A l’heure où se multiplient les annonces des entreprises autour de leur stratégie de développement durable visant la neutralité carbone à échéance plus ou moins brève, la compensation volontaire, qui est l’un des instruments permettant d’atteindre cette neutralité, se développe.
La neutralité carbone implique un équilibre entre les émissions de carbone et l’absorption du carbone de l’atmosphère par les puits de carbone. Concrètement, une entreprise peut explorer trois axes pour contribuer à la neutralité carbone : identifier et mener des actions pour éviter certaines de ses émissions de gaz à effet de serre, déployer des actions qui contribuent à la réduction de ses émissions de gaz à effet de serre ou, enfin, compenser des émissions de gaz à effet de serre par des actions de réduction indépendantes de ses activités. L’ADEME précise que « la compensation volontaire consiste (…) à financer un projet de réduction ou de séquestration d’émissions de GES dont on n’est pas directement responsable ». C’est sur ce troisième axe que se déploie le marché de la compensation volontaire, à côté du marché carbone réglementé avec lequel il peut – mais ce n’est pas systématique – communiquer.
Si le marché carbone réglementé est finalement le résultat d’un mécanisme économique et juridique encadré très tôt par les autorités internationales et nationales, le marché de la compensation volontaire est né plus récemment, en dehors de toute obligation. Il s'est structuré autour de la volonté de ses participants mais ne représente actuellement qu’un faible volume de transactions.
Jusqu’à quel point les qualifications posées pour le marché réglementé sont-elles transposables au marché volontaire ? Le droit est actuellement en train de s’écrire. Le marché des unités "carbone" volontaires se structure classiquement, comme tout marché, autour de deux marchés, le marché primaire et le marché secondaire, les entités souhaitant mettre en place une démarche de compensation pouvant s’adresser indifféremment à un acteur du marché primaire (les porteurs de projet) ou du marché secondaire (un intermédiaire). Des questions aussi fondamentales que celles de la nature juridique des unités "carbone" cédées sur le marché volontaire, de leur certification, de l’identification de l’instant où nait l’objet juridique susceptible de faire l’objet d’un droit de propriété et de l’identification du patrimoine juridique dans lequel cet objet juridique nait ab initio ne reçoivent pas toujours une réponse bien établie. Il apparaît que comme les quotas CO2 par l’effet de l’article L.229-11 du code de l’environnement et les unités Kyoto par l’effet des articles L.229-22, L.229-24, L.229-24-1 du même code, les unités "carbone" sont des biens meubles incorporels matérialisés par leur inscription au compte de leur détenteur, librement cessibles, figurant dans le patrimoine juridique de leur titulaire qui va pouvoir les valoriser au titre de sa RSE. Comme on le devine, les interrogations juridiques et fiscales qui naissent lors de la mise en œuvre d’une démarche de compensation volontaire sont multiples et peuvent décontenancer les opérateurs. Le regain d’intérêt ressenti actuellement pour la compensation volontaire devrait contribuer au défrichement juridique et fiscal du mécanisme.

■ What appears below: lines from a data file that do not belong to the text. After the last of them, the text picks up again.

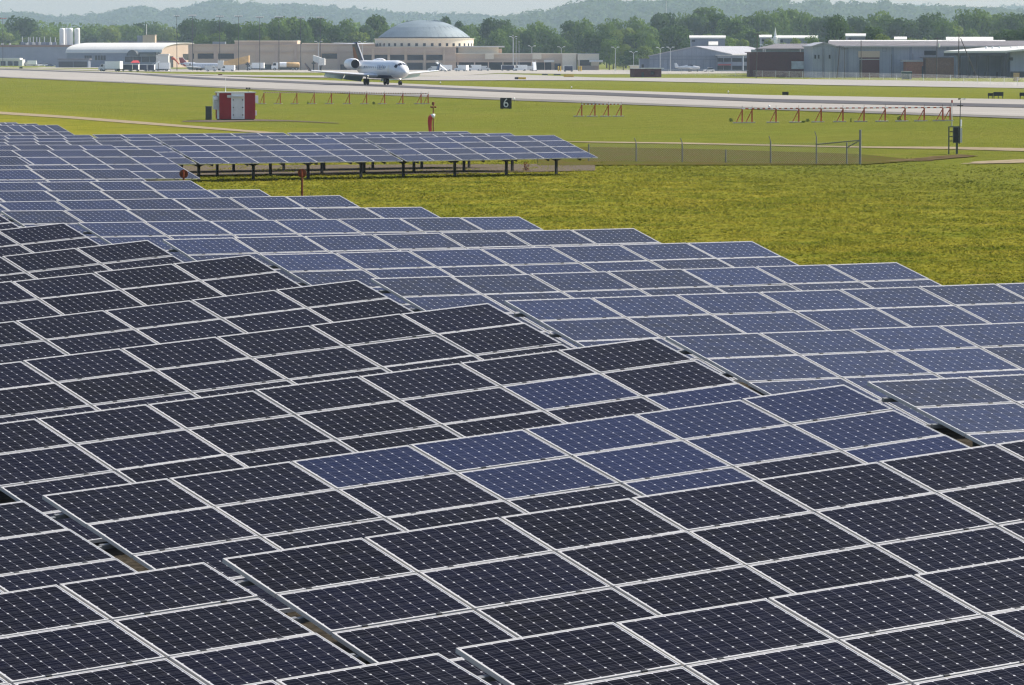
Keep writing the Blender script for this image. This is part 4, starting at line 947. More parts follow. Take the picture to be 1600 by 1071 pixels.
# --- dark brick building, metal buildings on the right
YK=G(1220,120.5).y
t=building('brick_building','dark red brick flat roofed building with one pale window band','building',1220,YK)
part(t,'wall',M['brickdark'],1168.5,82.4,1270,BASE,YK,18); part(t,'parapet',M['brickdark'],1168,81.6,1270.5,82.8,YK,18.4,-.2)
window(t,1236.5,96,1264,108,YK,4,'paleglass','offwhite')
for x in (1192.5,1195.5,1250.5,1257): 
    mb=MB(); mb.tube(W(x,82,YK+3),W(x,78.6,YK+3),.14,n=6); mb.lathe(W(x,78.6,YK+3),[(.22,-.1),(.22,.12),(0,.2)],8); mb.build('roof_vent',M['galv'],t)
YM=YK+70
t=building('low_metal_building','low metal building with a pale blue grey roof behind the brick building','building',1240,YM); part(t,'wall',M['bluegrey'],1180,77.5,1292,BASE,YM,40)
mb=MB(); A,B=W(1180,78,YM-1),W(1292,78,YM-1); C,D=W(1292,70,YM+40),W(1212,70.6,YM+40); mb.prism([A,B,C,D],(0,0,.4)); mb.build('roof',M['roofgrey'],t)
YW=YK-40
t=building('metal_warehouse','long pale grey ribbed metal warehouse with a big loading door','building',1440,YW)
part(t,'wall',M['ware'],1297,73,1640,BASE,YW,46)
mb=MB(); A,B=W(1294,73.4,YW-1),W(1640,73.4,YW-1); C,D=W(1640,65.3,YW+24),W(1294,65.3,YW+24); mb.prism([A,B,C,D],(0,0,.3)); r_=mb.build('roof',M['roofgrey'],t); mb=MB(); mb.prism([W(1296,66.2,YW+21),W(1571,66.2,YW+21),W(1571,64.6,YW+24.2),W(1296,64.6,YW+24.2)],(0,0,.35)); mb.build('ridge_cap',M['wroof'],t); part(t,'gutter',M['offwhite'],1294,72.9,1600,73.8,YW,.5,-1.2)
part(t,'loading_door',M['brickdark'],1343,90,1374,BASE,YW,.2,-.25); part(t,'door_header',M['tan'],1341,80.2,1374.6,90,YW,.3,-.35); part(t,'door_jamb',M['black'],1341,90,1343,BASE,YW,.3,-.3); part(t,'door_rail',M['offwhite'],1343,92.6,1374,93.4,YW,.1,-.4)
window(t,1444,79.6,1462.5,86.5,YW,3,'glass','white')
mb=MB(); 
for a in ((1378.5,75,1385.5,75.7),(1378.5,80,1385.5,80.7),(1378.5,75,1379.2,80.7),(1384.8,75,1385.5,80.7)): bx(mb,*a,YW,.15,0,-.2)
mb.build('vent_frame',M['bluegrey'],t)
for x in (1322,1392,1420,1478): part(t,'downpipe',M['bluegrey'],x,74,x+.7,BASE,YW,.2,-.25)
t=building('gabled_metal_shed','pale grey gabled shed at the left end of the warehouse','building',1288,YW-8)
gable(t,1270.6,73.2,1287.6,68,1305.6,73.4,YW-8,46,M['ware'],M['roofpale'])
for x,y in ((1272.6,86),(1278,86),(1295,86)): part(t,'window',M['glass'],x,y,x+2.4,y+6,YW-8,.15,-.2)
for x in (1285,1299,1304): part(t,'downpipe',M['bluegrey'],x,76,x+.7,BASE,YW-8,.2,-.25)
for i,(x0,y0,x1,m,lab) in enumerate(((1411.5,96.6,1442,'brick','small orange brick box building with a grey flat roof'),(1442.4,90.4,1494,'brickbrown','brown brick block between the orange box and the open shed'))):
    Yb=YW-14-i*3; t=building('brick_block',lab,'building',(x0+x1)/2,Yb); part(t,'wall',M[m],x0,y0,x1,BASE,Yb,11); part(t,'roof',M['roofpale' if i==0 else 'roofgrey'],x0-.6,y0-2.6 if i==0 else y0-1.4,x1+.4,y0+.3,Yb,11.6,-.5); part(t,'door',M['darksteel'],x1-4,y0+7,x1-1.8,BASE,Yb,.2,-.25)
Ys=YW-32
t=building('open_shed','open fronted dark shed under a white sloping roof at the right','building',1540,Ys)
mb=MB(); P=[W(1475,83,Ys-3),W(1571,82.4,Ys-3),W(1660,74.5,Ys-3),W(1660,72.6,Ys+14),W(1535,77.5,Ys+14)]
mb.prism(P,(0,0,.55)); mb.build('roof',M['wroof'],t)
mb=MB(); mb.prism([P[0]+Vector((0,-.02,-.9)),P[1]+Vector((0,-.02,-.9)),P[1]+Vector((0,-.02,-.05)),P[0]+Vector((0,-.02,-.05))],(0,.4,0)); mb.build('fascia',M['darksteel'],t)
part(t,'back_wall',M['bluegrey'],1494,86,1572,BASE,Ys+9,.4); part(t,'side_wall',M['bluegrey'],1494,86.5,1495,BASE,Ys,9)
part(t,'wall',M['ware'],1573,80,1660,BASE,Ys,14); part(t,'base_wall',M['darksteel'],1573,112,1660,BASE,Ys,.3,-.4); part(t,'window',M['glass'],1576,90,1583,95,Ys,.2,-.25)
for x in (1496,1511,1524,1540,1563,1568): part(t,'post',M['darksteel'],x,84,x+1.4,BASE,Ys,.3)
for x in (1516,1533,1552): part(t,'stored_crate',M['black'],x,113,x+7,BASE,Ys+3,2)
for x in (1541.3,1551,1562,1580,1590):
    p=W(x,78.3,Ys+9); mb=MB(); mb.lathe(p,[(.18,-.4),(.18,.35),(.36,.5),(.36,.85),(.1,1.05),(0,1.05)],12); mb.build('roof_ventilator',M['white'],t)
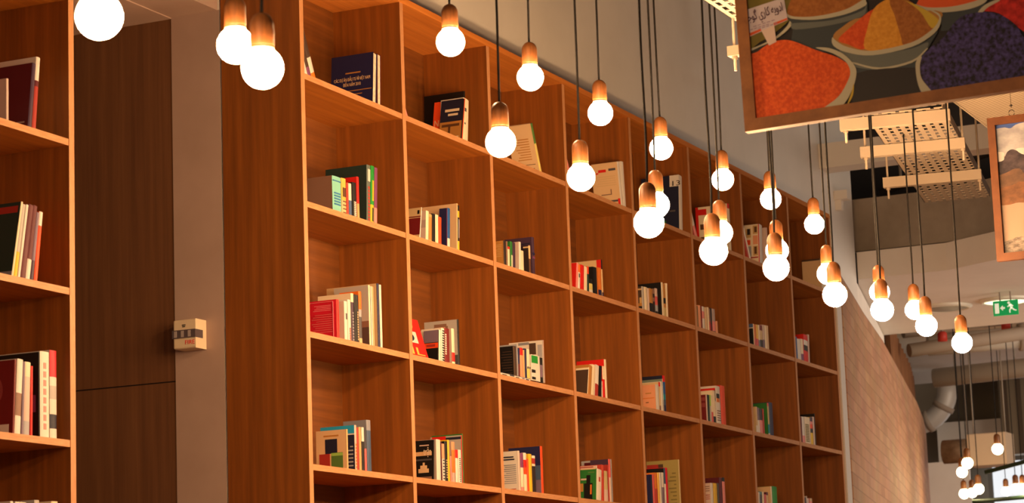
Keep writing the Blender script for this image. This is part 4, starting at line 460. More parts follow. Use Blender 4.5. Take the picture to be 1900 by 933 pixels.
["thick ivory book with grey text, third on third shelf, eighth column of bookcase","books on the third shelf, eighth column",6.9853,0.1175,0.03,0.1249,0.1893,0.0,"I","I","s",[],[],[[0.1,0.7,0.1,0.14,"O5"],[0.1,0.7,0.16,0.2,"O5"],[0.1,0.7,0.22,0.26,"O5"],[0.1,0.7,0.28,0.32,"O5"],[0.1,0.7,0.34,0.38,"O5"],[0.1,0.7,0.4,0.44,"O5"],[0.1,0.7,0.46,0.5,"O5"],[0.1,0.7,0.52,0.56,"O5"],[0.1,0.7,0.58,0.62,"O5"],[0.1,0.7,0.64,0.68,"O5"],[0.1,0.7,0.7,0.74,"O5"]],"",3.0867],
["yellow-footed striped book, fourth from left on third shelf, eighth column of long bookcase","books on the third shelf, eighth column",7.1085,0.0544,0.03,0.1294,0.1961,0.0,"Y","Y","s",[[0,0.45,"Y"],[0.45,0.6,"K"],[0.6,0.75,"O2"],[0.75,0.85,"P"],[0.85,1,"V2"]],[],[],"",3.0867],
["pink book, fifth from left on third shelf, eighth column of long bookcase","books on the third shelf, eighth column",7.1669,0.0352,0.03,0.1341,0.2032,0.0,"P2","P2","s",[],[],[],"",3.0867],
["tall black book, rightmost on third shelf, eighth column of long bookcase","books on the third shelf, eighth column",7.206,0.0098,0.03,0.1028,0.2281,0.0,"K","K","s",[],[],[],"",3.0867],
["ivory book, leftmost on fourth shelf, eighth column of long bookcase","books on the fourth shelf, eighth column",6.8463,0.0333,0.03,0.1325,0.2008,0.0,"I","I","s",[],[],[],"",2.5167],
["dark purple book, second from left on fourth shelf, eighth column of long bookcase","books on the fourth shelf, eighth column",6.8826,0.0394,0.03,0.1337,0.2026,0.0,"V2","V2","s",[],[],[],"",2.5167],
["thin white book, third from left on fourth shelf, eighth column of long bookcase","books on the fourth shelf, eighth column",6.9235,0.0138,0.03,0.1398,0.2119,0.0,"W","W","s",[],[],[],"",2.5167],
["pinkish book, fourth from left on fourth shelf, eighth column of long bookcase","books on the fourth shelf, eighth column",6.9411,0.0393,0.03,0.1313,0.1989,0.0,"P2","P2","s",[],[],[],"",2.5167],
["brown and pink book, rightmost on fourth shelf, eighth column of long bookcase","books on the fourth shelf, eighth column",7.0066,0.049,0.03,0.1334,0.2022,0.0,"P","P","s",[[0,0.9,"P"],[0.9,1,"A2"]],[],[],"",2.5167],
["thick white book, leftmost on top visible shelf of left bookcase","books on the top visible shelf at left",-1.8988,0.0137,0.17,0.1513,0.1667,0.0,"P2","P2","s",[],[],[],"",3.6567],
["dark maroon hardback, second from left on top visible shelf of left bookcase","books on the top visible shelf at left",-1.7668,0.0225,0.17,0.322,0.2605,7.0,"M","V2","s",[],[[0.1,0.5,0.04,0.07,"P3"],[0.05,0.45,0.1,0.12,"P3"]],[],"",3.6567],
["tall white book with red-footed spine, rightmost on top visible shelf of left bookcase","books on the top visible shelf at left",-1.7406,0.0245,0.17,0.322,0.2886,6.0,"W","R3","s",[[0,0.6,"R3"],[0.6,0.68,"M"],[0.68,1,"W"]],[],[],"",3.6567],
["dark fashion magazine with red title, leftmost on second visible shelf of left bookcase","books on the second visible shelf at left",-1.8702,0.0107,0.17,0.2118,0.2951,12.0,"G3","I","s",[],[[0.05,0.7,0.86,0.95,"R3"],[0.55,0.75,0.62,0.86,"H"],[0.5,0.8,0.3,0.6,"H"],[0.5,0.8,0,0.3,"R3"],[0.0,0.4,0.02,0.08,"Q2"]],[],"",3.0867],
["grey book with yellow foot, second from left on second visible shelf of left bookcase","books on the second visible shelf at left",-1.8564,0.0216,0.17,0.1884,0.2855,11.0,"Q","Q","s",[[0,0.35,"Y"],[0.35,1,"Q"]],[],[],"",3.0867],
["pale grey book, third from left on second visible shelf of left bookcase","books on the second visible shelf at left",-1.8325,0.0147,0.17,0.1901,0.288,11.0,"W","W","s",[],[],[],"",3.0867],
["dark maroon book, fourth from left on second visible shelf of left bookcase","books on the second visible shelf at left",-1.8147,0.0295,0.17,0.1914,0.29,11.0,"M","M","s",[],[],[],"",3.0867],
["maroon book with white foot, fifth from left on second visible shelf of left bookcase","books on the second visible shelf at left",-1.7828,0.0258,0.17,0.1917,0.2905,10.0,"M","M","s",[[0,0.28,"W"],[0.28,1,"M"]],[],[],"",3.0867],
["mottled purple book, sixth from left on second visible shelf of left bookcase","books on the second visible shelf at left",-1.7547,0.0197,0.17,0.1766,0.2676,9.0,"V3","V3","s",[[0,0.3,"V2"],[0.3,1,"V3"]],[],[],"",3.0867],
["red book with white top, rightmost on second visible shelf of left bookcase","books on the second visible shelf at left",-1.7319,0.0221,0.17,0.1797,0.2723,8.0,"O2","O2","s",[[0,0.8,"O2"],[0.8,1,"W"]],[],[],"",3.0867],
["dark red book with circle pattern and barcode, leftmost on third visible shelf of left bookcase","books on the third visible shelf at left",-1.8657,0.0108,0.17,0.2665,0.2722,3.0,"M2","M2","s",[],[[0.06,0.3,0.02,0.14,"W"]],[],"circle",2.5167],
["white book with picture spine, second from left on third visible shelf of left bookcase","books on the third visible shelf at left",-1.8506,0.0348,0.17,0.1825,0.2765,4.0,"W","W","s",[[0,0.25,"W"],[0.25,0.55,"BR"],[0.55,1,"W"]],[],[],"",2.5167],
["thin purple book, third from left on third visible shelf of left bookcase","books on the third visible shelf at left",-1.8125,0.0131,0.17,0.1779,0.2696,3.0,"V3","V3","s",[],[],[],"",2.5167],
["pale pink-ivory book, fourth from left on third visible shelf of left bookcase","books on the third visible shelf at left",-1.7961,0.0352,0.17,0.1786,0.2706,2.0,"I","I","s",[[0,0.2,"S2"],[0.2,0.8,"P2"],[0.8,1,"I"]],[],[],"",2.5167],
["thin red book, fifth from left on third visible shelf of left bookcase","books on the third visible shelf at left",-1.7565,0.0133,0.17,0.1707,0.2587,1.0,"R","R","s",[],[],[],"",2.5167],
["black magazine with violet glow, sixth from left on third visible shelf of left bookcase","books on the third visible shelf at left",-1.7054,0.0089,0.17,0.271,0.3153,0.0,"K","K","s",[],[[0.05,0.3,0.3,0.5,"V"]],[],"",2.5167],
["white magazine with pink lettering, seventh from left on third visible shelf of left bookcase","books on the third visible shelf at left",-1.6931,0.0551,0.17,0.2,0.32,0.0,"W","W","s",[],[],[[0.3,0.6,0.1,0.17,"P"],[0.3,0.6,0.2,0.27,"P"],[0.3,0.6,0.3,0.37,"P"],[0.3,0.6,0.4,0.47,"P"],[0.3,0.6,0.5,0.57,"P"],[0.3,0.6,0.6,0.67,"P"],[0.3,0.6,0.7,0.77,"P"],[0.3,0.6,0.8,0.87,"P"]],"",2.5167],
["white magazine with red and black patches, rightmost on third visible shelf of left bookcase","books on the third visible shelf at left",-1.6334,0.0432,0.17,0.2,0.3302,0.0,"W","W","s",[[0,0.12,"W"],[0.12,0.28,"N2"],[0.28,0.45,"W"],[0.45,0.6,"Q"],[0.6,0.7,"W"],[0.7,1,"C"]],[],[],"",2.5167],
["white magazine, leftmost on fourth visible shelf of left bookcase","books on the fourth visible shelf at left",-1.8778,0.0171,0.17,0.0938,0.3308,0.0,"W","W","s",[],[],[],"",1.9467],
["white and grey magazine, second from left on fourth visible shelf of left bookcase","books on the fourth visible shelf at left",-1.8457,0.0648,0.17,0.2,0.3304,0.0,"W","W","s",[],[],[],"",1.9467],
["grey magazine, third from left on fourth visible shelf of left bookcase","books on the fourth visible shelf at left",-1.7317,0.0298,0.17,0.2,0.3424,0.0,"Q","Q","s",[],[],[],"",1.9467],
["pale book, rightmost on fourth visible shelf of left bookcase","books on the fourth visible shelf at left",-1.6262,0.0394,0.17,0.2,0.3429,0.0,"I","I","s",[],[],[],"",1.9467]]

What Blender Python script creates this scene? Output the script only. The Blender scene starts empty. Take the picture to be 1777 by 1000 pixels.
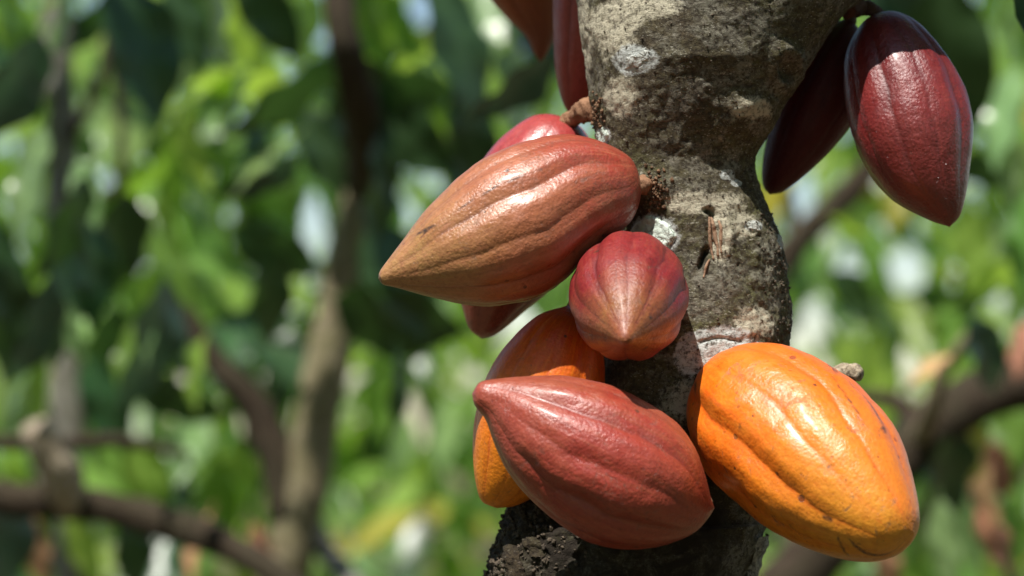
import bpy, math, random
import numpy as np
from mathutils import Vector, Matrix, noise

random.seed(7); np.random.seed(7)
scene = bpy.context.scene
COL = scene.collection

# ------------------------------------------------------------------ camera
PITCH = math.radians(3.0)
CAM = Vector((0.0, -2.0, 1.45))
FWD = Vector((0, math.cos(PITCH), math.sin(PITCH)))
RGT = Vector((1, 0, 0))
UPV = Vector((0, -math.sin(PITCH), math.cos(PITCH)))
FOC = 2.0
K = 36.0 / 100.0 / 1777.0
cd = bpy.data.cameras.new('camera')
cam = bpy.data.objects.new('camera', cd); COL.objects.link(cam)
cd.lens = 100; cd.sensor_width = 36; cd.clip_start = 0.05; cd.clip_end = 2000
cam.location = CAM; cam.rotation_euler = (math.pi/2 + PITCH, 0, 0)
cd.dof.use_dof = True; cd.dof.focus_distance = FOC - 0.02; cd.dof.aperture_fstop = 3.9
cd.dof.aperture_blades = 9
scene.camera = cam

# ------------------------------------------------------------------ sky, sun, exposure
SUN = Vector((-0.20, -0.40, 0.87)).normalized()          # towards the sun
w = bpy.data.worlds.new('World'); scene.world = w; w.use_nodes = True
nt = w.node_tree
sky = nt.nodes.new('ShaderNodeTexSky'); sky.sky_type = 'NISHITA'; sky.sun_disc = False
sky.sun_elevation = math.asin(SUN.z); sky.sun_rotation = math.atan2(SUN.x, SUN.y)
sky.dust_density = 0.3; sky.air_density = 1.05; sky.ozone_density = 1.0
nt.links.new(sky.outputs[0], nt.nodes['Background'].inputs[0])
nt.nodes['Background'].inputs[1].default_value = 0.085
sl = bpy.data.lights.new('sun', 'SUN'); so = bpy.data.objects.new('sun', sl); COL.objects.link(so)
sl.energy = 5.0; sl.angle = math.radians(0.53); sl.color = (1.0, 0.955, 0.88)
so.rotation_euler = (-SUN).to_track_quat('-Z', 'Y').to_euler(); so.location = (-3, -4, 7)
scene.view_settings.view_transform = 'Standard'; scene.view_settings.look = 'None'
scene.view_settings.gamma = 1.0; scene.view_settings.exposure = 0.6
scene.render.engine = 'CYCLES'
scene.cycles.max_bounces = 8; scene.cycles.transmission_bounces = 6
scene.cycles.use_denoising = True
scene.cycles.sample_clamp_indirect = 6

# ------------------------------------------------------------------ helpers
def P(px, py, dep=0.0):
    d = FOC + dep
    return CAM + FWD*d + RGT*((px-888.5)*K*d) + UPV*((500-py)*K*d)
def M(pxl, dep=0.0):
    return pxl*K*(FOC+dep)
def mesh_obj(name, verts, faces, mat, parent=None, smooth=True):
    me = bpy.data.meshes.new(name)
    me.from_pydata([tuple(v) for v in verts], [], faces)
    if smooth: me.polygons.foreach_set('use_smooth', [True]*len(me.polygons))
    me.materials.append(mat); me.update()
    o = bpy.data.objects.new(name, me); COL.objects.link(o)
    if parent: o.parent = parent
    return o
def thing(name, label, cat, loc, group=None):
    o = bpy.data.objects.new(name, None); COL.objects.link(o)
    o.location = loc; o.empty_display_size = 0.02
    o['label'] = label; o['category'] = cat
    if group: o['group'] = group
    return o
def fbm(v, s, octv=4, off=0.0):
    return noise.fractal(Vector((v[0]*s+off, v[1]*s+off*.7, v[2]*s-off*.4)), 1.0, 2.0, octv)
def catmull(pts, n=24):
    pts = [np.array(p, float) for p in pts]
    pts = [2*pts[0]-pts[1]] + pts + [2*pts[-1]-pts[-2]]
    out = []
    for i in range(1, len(pts)-2):
        p0, p1, p2, p3 = pts[i-1:i+3]
        for k in range(n):
            t = k/n
            out.append(.5*((2*p1)+(-p0+p2)*t+(2*p0-5*p1+4*p2-p3)*t*t+(-p0+3*p1-3*p2+p3)*t**3))
    out.append(pts[-2]); return np.array(out)

# node helpers
class NT:
    def __init__(s, name):
        s.m = bpy.data.materials.new(name); s.m.use_nodes = True
        s.t = s.m.node_tree; s.n = s.t.nodes; s.b = s.n['Principled BSDF']; s.out = s.n['Material Output']
    def link(s, a, b): s.t.links.new(a, b)
    def node(s, typ, **kw):
        n = s.n.new(typ)
        for k, v in kw.items(): setattr(n, k, v)
        return n
    def val(s, sock, v):
        if hasattr(v, 'is_output'): s.link(v, sock)
        else:
            if isinstance(v, tuple) and len(v) == 3 and sock.type == 'RGBA': v = v + (1,)
            sock.default_value = v
    def noise(s, scale, detail=4, rough=.5, vec=None, dist=0.0):
        n = s.node('ShaderNodeTexNoise'); n.inputs['Scale'].default_value = scale
        n.inputs['Detail'].default_value = detail; n.inputs['Roughness'].default_value = rough
        n.inputs['Distortion'].default_value = dist
        if vec is not None: s.link(vec, n.inputs['Vector'])
        return n.outputs['Fac']
    def vor(s, scale, vec=None, feat='F1', out='Distance'):
        n = s.node('ShaderNodeTexVoronoi', feature=feat); n.inputs['Scale'].default_value = scale
        if vec is not None: s.link(vec, n.inputs['Vector'])
        return n.outputs[out]
    def ramp(s, fac, stops):
        n = s.node('ShaderNodeValToRGB'); s.link(fac, n.inputs[0]); e = n.color_ramp.elements
        while len(e) < len(stops): e.new(.5)
        for x, (p, c) in zip(e, stops):
            x.position = p
            if not isinstance(c, tuple): c = (c, c, c)
            x.color = c + (1,)
        return n.outputs[0]
    def mix(s, fac, a, b, typ='MIX'):
        n = s.node('ShaderNodeMix', data_type='RGBA', blend_type=typ)
        s.val(n.inputs[0], fac); s.val(n.inputs[6], a); s.val(n.inputs[7], b)
        return n.outputs[2]
    def math(s, op, a, b=0.0, c=0.0):
        n = s.node('ShaderNodeMath', operation=op)
        s.val(n.inputs[0], a); s.val(n.inputs[1], b); s.val(n.inputs[2], c)
        return n.outputs[0]
    def attr(s, name):
        return s.node('ShaderNodeAttribute', attribute_name=name).outputs['Fac']
    def coord(s, out='Object'):
        return s.node('ShaderNodeTexCoord').outputs[out]
    def bump(s, h, dist, strength=1.0, nrm=None):
        n = s.node('ShaderNodeBump'); s.link(h, n.inputs['Height'])
        n.inputs['Distance'].default_value = dist; n.inputs['Strength'].default_value = strength
        if nrm is not None: s.link(nrm, n.inputs['Normal'])
        return n.outputs[0]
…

A la différence des quotas d'émission de CO2 mentionnés à l'article L. 229-7 du Code de l'environnement, les unités "carbone" ne peuvent être rattachées à aucun des sous-jacents figurant à l'article D. 211-1 A du Code monétaire et financier, qui dresse la liste des instruments financiers à terme. Autrement dit, il n'est pas encore possible de conclure des swaps, forwards ou options portant sur des unités "carbone" volontaires. Le recours aux instruments financiers à terme pourrait être d'une grande utilité pour renforcer la fluidité de ce marché et pour se couvrir contre les risques de volatilité du marché ou de pénurie des unités "carbone". Une modification du Code monétaire et financier admettant les unités "carbone" comme sous-jacent autorisé d'un instrument financier à terme serait donc la bienvenue.